MBL Mutual Fund Debuts For CUs

CUNA Mutual Group plans to introduce a new mutual fund comprised of member business loans to credit unions over the next few weeks.

CUNA Mutual sees the CU Systems Fund, which will be made up of MBLs originated by credit unions, as the beginning of a new secondary market for credit union assets that will expand to include a fund for credit card receivables, one for credit union-originated mortgage loans, one for community development loans, car loans, down the road.

"We see this as a whole new secondary market for credit unions," said Kevin Thompson, vice president for development for CUNA Mutual's financial solutions group.

CUNA Mutual, which has seeded the fund with $25 million, has been out buying member business loans from credit unions and has bought 15 loans totaling $6.5 million, so far, according to Thompson.

They also have commitments to purchase another $6 million worth. Coastal FCU sold CUNA Mutual some of its MBLs to become one of the first participants in the fund. CUNA Mutual plans to begin selling the shares in the fund once they hit the $25 million mark, he said.

Currently, CUNA Mutual, which is partnering on the fund with MEMBERS Development's CU Biz Source CUSO, is doing a road show for credit unions, visiting credit unions to explain the fund and certify their business loan practices for participation.

Participation in the MBL fund was approved earlier this year by NCUA, which sees it as a potential source of new liquidity for credit unions.

Thompson said they plan to go back to the agency in the coming months to ask for approval for a credit card loan fund.

CUNA Mutual also sees the funds as a way to keep credit union assets within the movement, according to Thompson.

This way, CUNA Mutual will only buy credit union loans for the different funds, then sell shares in the credit union-generated loan funds to its credit union clientele.

CUNA Mutual is circulating a private offering document, or prospectus, to potential participants in the fund. The company is not projecting any returns or yields because it is too soon, according to Thompson.

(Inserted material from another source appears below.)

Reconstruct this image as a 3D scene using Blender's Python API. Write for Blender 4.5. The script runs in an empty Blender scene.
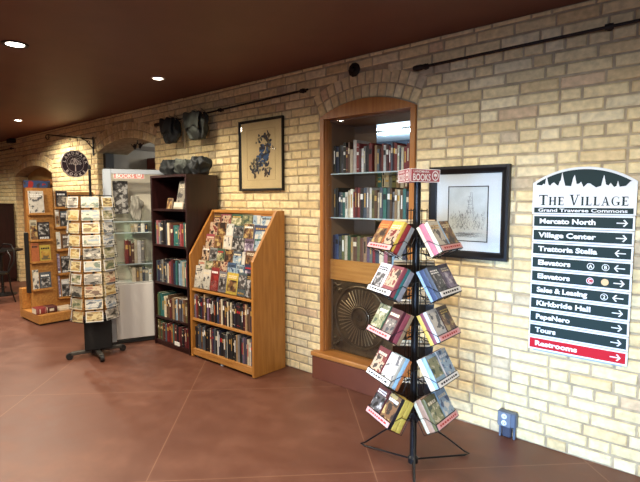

In general, he said, the return can be figured using the average yield on an MBL, minus fees, including the 1% management fee for CUNA Mutual. Using broad MBL yields, the fund could be projected to pay a higher return than the most popular credit union investment options now, like agency securities.

Shares will be sold in the MBL fund at $100 each net asset value.

The fund will not have to be registered with the Securities and Exchange Commission, as are most funds, because it will be privately sold, according to Thompson.

The funds will be aimed more at medium- and large-sized credit unions seeking to diversify their holdings.

"Very small credit unions probably would want to work with this on their balance sheets," said Thompson.